Well, that got you interested didn't it? While the criminal classes were rioting 25 miles away, though happily many have already been locked up (the police "Shop a Looter" campaign is going well), I had my own crime to detect. I reached into the chest in my shed where I keep nets and potato sacks, as I had need of the said sacks. This is what I found. Despite there being only a tiny gap under the chest lid, apparently it was big enough for a woodmouse to hop in there and make its home in the winter, chewing up the hessian to make a cosy bed. I think I need some new sacks...
Once again, we have had monsoon rain. So bad, in fact, that for the first time ever I put my cucurbits under cloches in an attempt to prevent the flowers and thus the fruit rotting off in the wet, having already lost some courgettes and pumpkins. It was a good idea, the first pumpkin has now survived and the courgettes are looking good. So is the grass, as you can see from the photo.
The tomatoes are doing surprisingly well, despite the rain.
The plum tree needed a bit more support and many of the branches are bending in an alarming manner, but are holding firm. Not long now and the fruit will be ready.

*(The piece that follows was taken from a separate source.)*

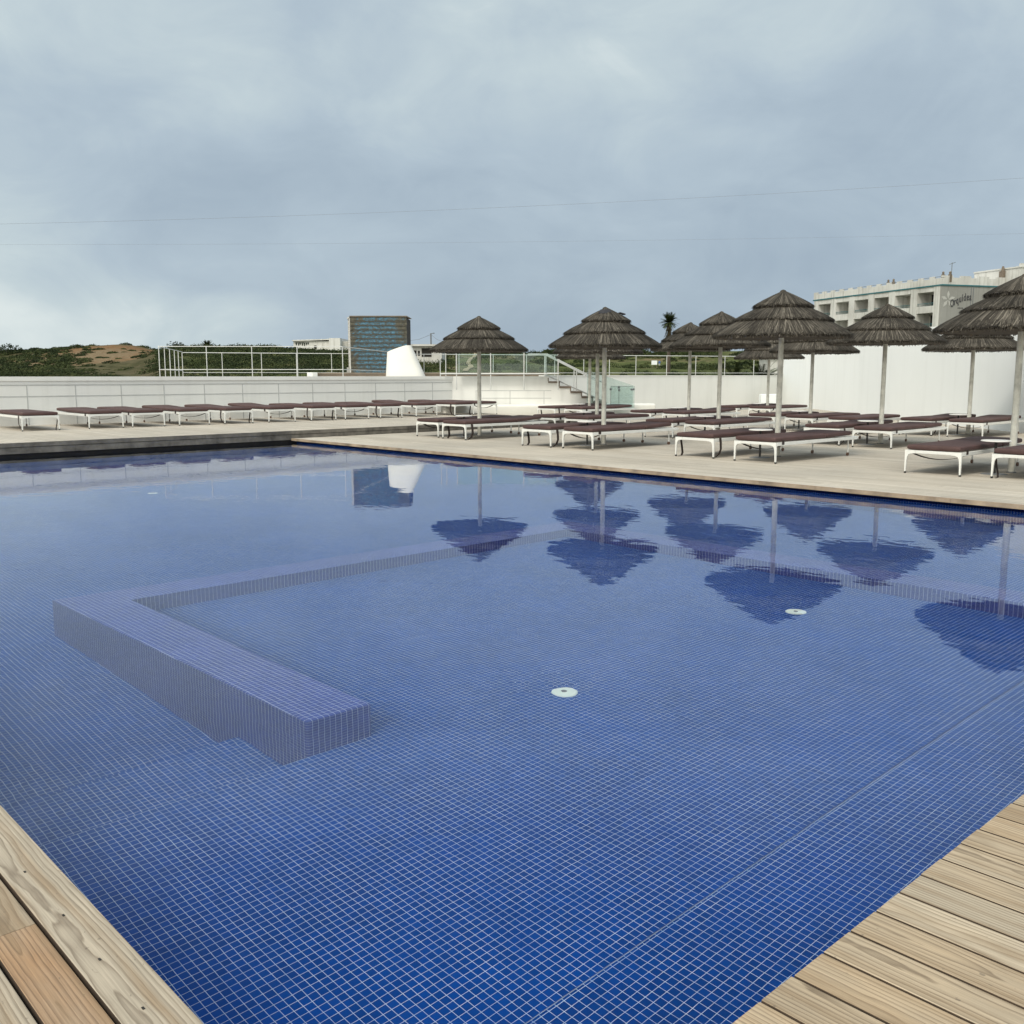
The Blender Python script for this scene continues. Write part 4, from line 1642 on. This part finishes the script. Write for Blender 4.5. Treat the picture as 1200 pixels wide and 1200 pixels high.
def palm(px, dd, ztop, label, crown=1.3, skirt=True, zb=None, tr=0.2):
    p = pt(px, dd)
    z = float(terr_h(np.array([p.x]), np.array([p.y]))[0]) if zb is None else zb
    t_ = thing('palm_tree', (p.x, p.y, z), label, 'palm tree')
    H_ = ztop - z - crown * 0.55
    MB().tube([(0, 0, -0.3), (0.05, 0, H_ * 0.5), (0, 0, H_)], [tr * 1.2, tr, tr * 0.9], 10).build('trunk', M_trunk, t_)
    Q = []
    for k in range(90):
        el = rg.uniform(-0.45, 1.4)
        Q += frond_quads(rg, (0, 0, H_), rg.uniform(0, 6.28), el, crown * rg.uniform(0.8, 1.1), rg.uniform(0.2, 0.7), 12, crown * 0.36)
    quads_obj('crown', np.array(Q), M_palm, t_)
    if skirt:
        Q = []
        for k in range(60):
            Q += frond_quads(rg, (0, 0, H_ - rg.uniform(0.0, crown * 1.5)), rg.uniform(0, 6.28), rg.uniform(-1.25, -0.3), crown * rg.uniform(0.55, 0.9), 0.4, 9, crown * 0.28)
        quads_obj('dead_fronds', np.array(Q), M_deadpalm, t_)


palm(783, 112, zof(371, 112), 'tall fan palm with a shaggy skirt of dead fronds behind the parasols', 1.12)
palm(245, 165, zof(402, 165), 'small palm standing on the hill crest behind the railing', 1.3, False, None, 0.15)
# low date palms by the back railing
for i, (px, dd, lab) in enumerate(((862, 58, 'low arching palm behind the railing left of the tall wall'), (893, 60, 'low arching palm behind the railing against the tall wall corner'))):
    p = pt(px, dd)
    z = float(terr_h(np.array([p.x]), np.array([p.y]))[0])
    t_ = thing('low_palm', (p.x, p.y, z), lab, 'palm', 'low palms behind the railing')
    Q = []
    for k in range(34):
        Q += frond_quads(rg, (0, 0, 0.5), rg.uniform(0, 6.28), rg.uniform(0.35, 1.4), rg.uniform(1.5, 2.1), rg.uniform(0.7, 1.5), 26, 0.34)
    quads_obj('crown', np.array(Q), M_palm, t_)
    MB().tube([(0, 0, -0.3), (0, 0, 0.6)], [0.28, 0.22], 10).build('trunk', M_trunk, t_)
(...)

The apples are also coming along, but later than normal, probably two weeks or so late.
The cabbages are loving the rain though.
Today I finally got my leeks transplanted, into the traditional deep holes. Many were unfortunately gobbled up by the slugs and snails, so survivors are few.

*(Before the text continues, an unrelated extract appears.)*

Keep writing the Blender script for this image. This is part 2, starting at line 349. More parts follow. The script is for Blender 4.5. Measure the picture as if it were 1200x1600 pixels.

And with the appalling weather a number of them are ridiculously small, so these runts are planted as a group for early picking. They'll never get very big, just to spring onion size. Still, they will be useful anyway.

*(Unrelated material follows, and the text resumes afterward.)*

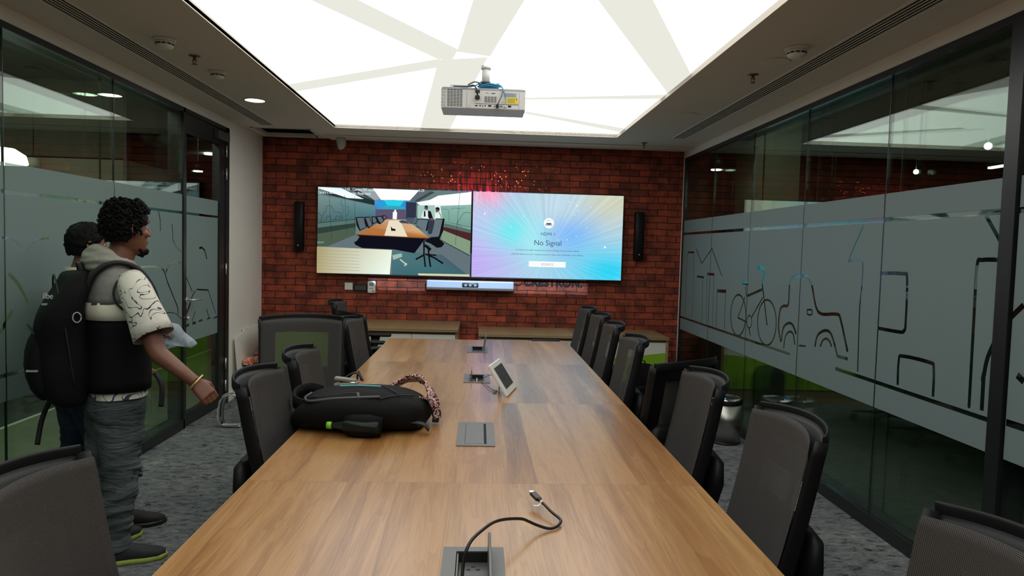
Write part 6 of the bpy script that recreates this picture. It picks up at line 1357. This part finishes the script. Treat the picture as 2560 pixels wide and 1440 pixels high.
# ---- his backpack
bp = thing('backpack', 'bulky black backpack worn by the nearer man', 'backpack', (0, 0, 0))
bc = a_(-.125, .0, .765); ang = math.atan2(F.y, F.x)-math.pi/2
bp.location = bc; bp.rotation_euler = (0, 0, ang)
m = MB(); rings = []; n = 18
for k in range(n+1):
    q = k/n; z = .62*q; wv = .178*(1-.12*(1-q)**4-.42*max(0, (q-.78)/.22)**2.2); dp = .105+.115*math.sin(math.pi*min(1, q*.92+.12))**.8*(1 if q < .6 else 1-.35*((q-.6)/.4)**1.5)
    if k == 0: wv *= .88; dp *= .85
    rings.append([(wv*math.copysign(abs(math.cos(p))**(2/3.0), math.cos(p)), -dp/2+dp/2*math.copysign(abs(math.sin(p))**(2/3.0), math.sin(p)), z) for p in [2*math.pi*i/36 for i in range(36)]])
m.loft(rings); o = m.build('body', 'black_fabric', bp, smooth=True); nudge(o, .022, (6, 6, 6), seed=9); subsurf(o)
m = MB(); m.limb([(0, -.15, .05), (0, -.185, .10), (0, -.200, .20), (0, -.19, .30), (0, -.165, .36)], [(.12, .03), (.138, .05), (.140, .055), (.132, .045), (.11, .02)], side=(1, 0, 0), seg=24, sup=3.2); pk = m.build('front_pocket', 'black_fabric', bp, smooth=True); nudge(pk, .012, (9, 9, 9), seed=3); subsurf(pk)
m = MB(); m.tube([(-.12, -.21, .345), (-.06, -.225, .37), (.06, -.225, .37), (.12, -.21, .345)], .004, seg=6, smooth_n=5); m.build('zip', 'black_webbing', pk)
m = MB(); m.tube([(-.172, -.07, .12), (-.178, -.10, .35), (-.150, -.12, .50), (0, -.13, .60), (.150, -.12, .50), (.178, -.10, .35), (.172, -.07, .12)], .004, seg=6, smooth_n=6); m.build('zip', 'black_webbing', bp)
mk = Matrix.Translation((.120, -.138, .50)) @ Matrix.Rotation(math.radians(44), 4, 'Z')
def mark(o): o.data.transform(mk); return o
mark(text('brand_mark', 'ilbe', .036, wallM(-.045, .0, -.012), 'white_print', bp)); m = MB(); m.b2(-.05, .05, -.014, -.004, -.030, -.022); mark(m.build('brand_line', 'dull_print', bp)); m = MB(); m.b2(-.05, -.015, -.014, -.004, -.09, -.084); mark(m.build('brand_tag', 'dull_print', bp))
m = MB(); m.b2(-.022, .022, -.004, .008, -.004, .004); o = m.build('pocket_tag', 'dull_print', pk); o.location = (.132, -.222, .19); o.rotation_euler.z = math.radians(60)
m = MB(); m.tube([(.183, -.06+.016*math.cos(q), .42+.022*math.sin(q)) for q in [2*math.pi*k/14 for k in range(15)]], .003, seg=6); m.build('ring', 'dull_print', bp)
m = MB(); m.strap([(-.04, -.02, .60), (-.03, -.03, .65), (.03, -.03, .65), (.04, -.02, .60)], .025, .006, (0, 1, 0)); m.build('grab_handle', 'black_webbing', bp)
Mi = (Matrix.Translation(bc) @ Matrix.Rotation(ang, 4, 'Z')).inverted()
def bl(v): return Mi @ v
for sg in (1, -1):
    P_ = [a_(-.150, sg*.09, 1.28), a_(-.115, sg*.115, 1.375), a_(-.04, sg*.125, 1.425), a_(.05, sg*.125, 1.405), a_(.115, sg*.130, 1.32), a_(.140, sg*.140, 1.22), a_(.130, sg*.145, 1.14)]
    m = MB(); m.strap([bl(p) for p in P_], .075, .020, (1, 0, 0)); m.build('shoulder_strap', 'black_webbing', bp, smooth=True)
m = MB(); m.strap([(-.16, -.10, .05), (-.185, -.14, -.02), (-.17, -.17, -.10), (-.13, -.19, -.20)], .022, .003, (0, 1, 0)); m.build('loose_webbing', 'black_webbing', bp)
m = MB(); m.strap([bl(a_(.14, .10, .90)), bl(a_(.165, .12, .84)), bl(a_(.16, .13, .74))], .022, .004, (0, 1, 0)); m.build('loose_webbing', 'black_webbing', bp)
# plastic bag in his left hand
lh = PA['handL'][0]+V((.025, .03, -.015))
pb = thing('plastic_bag', 'crumpled clear plastic bag held in front of the nearer man', 'bag', lh)
m = MB(); m.limb([(-.06, .02, .0), (-.035, .02, .02), (.0, .03, .02), (.045, .04, .0), (.08, .05, -.02), (.115, .06, -.045), (.13, .07, -.05)], [(.03, .02), (.06, .04), (.068, .045), (.055, .04), (.040, .03), (.020, .012), (.004, .004)], side=(0, 0, 1), seg=28); o = m.build('sheet', 'bag_plastic', pb, smooth=False); subsurf(o)
nudge(o, .05, (14, 14, 14), seed=1); nudge(o, .03, (35, 35, 35), seed=6)
m = MB(); m.b2(.0, .05, -.03, -.028, -.045, -.040); m.b2(-.005, .045, -.03, -.028, -.058, -.053); m.build('blue_print', 'blue_cable', pb)
m = MB(); m.tube([(-.02, .03, .09), (.01, .03, .115), (.05, .04, .115), (.08, .05, .085)], .003, seg=6, smooth_n=5); m.build('cable_loop', 'black_rubber', pb)

# ---- the farther man
B = thing('person', 'man half hidden behind the nearer man, black hair and blue jeans', 'person', (-2.02, 3.84, 0)); L1 = B.location
F = V((.80, .60, 0)).normalized(); Rr = F.cross(U); C = V((-2.10, 3.84, 0))
PB = dict(F=F, R=Rr, spine=[a_(-.01, 0, .76), a_(-.01, 0, .87), a_(0, 0, 1.0), a_(0, 0, 1.13), a_(-.01, 0, 1.25), a_(-.015, 0, 1.30), a_(-.01, 0, 1.34)],
          spine_r=[(.155, .10), (.150, .10), (.145, .10), (.16, .11), (.175, .095), (.14, .07), (.066, .056)], neck=[a_(-.01, 0, 1.31), a_(.0, 0, 1.36), a_(.02, 0, 1.43)],
          armR=[a_(-.01, .18, 1.275), a_(-.0, .20, 1.18), a_(.0, .215, 1.04), a_(.01, .215, 1.01), a_(.02, .21, .98), a_(.14, .17, .88), a_(.18, .15, .85)],
          armL=[a_(-.01, -.18, 1.275), a_(-.0, -.20, 1.18), a_(.0, -.215, 1.04), a_(.01, -.215, 1.01), a_(.02, -.21, .98), a_(.06, -.20, .82), a_(.07, -.19, .77)],
          legR=[a_(-.01, .08, .80), a_(.03, .085, .63), a_(.08, .09, .46), a_(.085, .09, .43), V((-1.875, 3.745, .13)), V((-1.875, 3.745, .07))],
          legL=[a_(-.01, -.08, .80), a_(-.02, -.085, .63), a_(-.01, -.09, .46), a_(-.02, -.09, .43), a_(-.10, -.09, .13), a_(-.11, -.09, .07)],
          head=V((-2.085, 3.855, 1.485)), HF=V((.74, .67, -.05)), hs=.96, handR=(a_(.185, .148, .845), (.7, .5, -.3), (.3, -.5, .7), (.3, -.3, .8)), handL=(a_(.07, -.19, .765), (.1, .1, -1), (0, 1, .1), (.8, .5, 0)), curlR=.8, curlL=.6)
body, h, Q, s = person_body('body', PB, 'skin_b', B, .0055); body.data.transform(Matrix.Translation(-L1))
def B_build(m, name, mat, parent=None, smooth=True): 
    o = m.build(name, mat, parent or B, smooth=smooth); o.data.transform(Matrix.Translation(-L1)); return o
eyes_for(B, h, Q, s); hair_shell(B, h, s, .064, -.050, .010, 0, 8)
jeans(B, PB, 'jeans_blue', a_(-.015, 0, 0), Rr, .84, B_build, .155, 7)
ra, la = PB['legR'][5], PB['legL'][5]
shoe(B_build, (-1.915, 3.72, 0), (.88, .46, 0), 'shoe', 'shoe_brown', 'black_rubber', True, .27); shoe(B_build, (la.x-.03, la.y-.02, 0), (.8, .5, 0), 'shoe', 'shoe_brown', 'black_rubber', True, .27)
m = MB(); m.limb([a_(-.01, 0, .72), a_(-.005, 0, .95), a_(0, 0, 1.12), a_(-.01, 0, 1.25), a_(-.015, 0, 1.32), a_(-.01, 0, 1.35)], [(.178, .125), (.168, .122), (.180, .125), (.190, .108), (.13, .08), (.074, .064)], side=Rr, seg=30, sup=2.4, caps=False); o = B_build(m, 'jacket', 'black_fabric'); nudge(o, .008, (14, 14, 9)); subsurf(o)
for arm in ('armR', 'armL'):
    P_ = PB[arm]; m = MB(); m.limb([P_[0]+U*.01, P_[1], P_[2], P_[3], P_[4], P_[5]], [(.07, .075), (.066, .07), (.058, .06), (.056, .06), (.054, .056), (.042, .044)], side=F, seg=20, caps=False); o = B_build(m, 'jacket_sleeve', 'black_fabric'); nudge(o, .006, (16, 16, 16)); subsurf(o)
m = MB(); m.limb([a_(-.012, 0, 1.325), a_(-.012, 0, 1.355), a_(-.012, 0, 1.378)], [(.090, .082), (.074, .070), (.076, .072)], side=Rr, seg=24, caps=False); o = B_build(m, 'shirt_collar', 'cream_cloth'); md = o.modifiers.new('t', 'SOLIDIFY'); md.thickness = .004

But we've also picked the first marrow, which is a welcome addition to our vegetable table. We have a few more dry days forecast, so I am hoping to get some gardening done this week, but really this year has been a major struggle with the weather. I've never had to cover plants in August, crazy. Hope it's going better where you are.

Sunday, 7 August 2011

A Quick Update

It's been a couple of weeks since my last post, but leaving aside the necessity to work for a living, the rest of my time has been spent weeding and picking fruit. I now have 4.5 bags of gooseberries in the freezer (and the scars on my arms to prove it!), which is probably arounds 15 pounds of fruit.

Now the rain has returned, another branch of my plum tree has suffered damage, though not as bad as last time, so this week will be spend dodging showers to get out in the vegetable plot. I'm hoping for a couple of dry days. Meanwhile my cat can continue to enjoy sitting on the doorstep among the flowers while I'm working hard.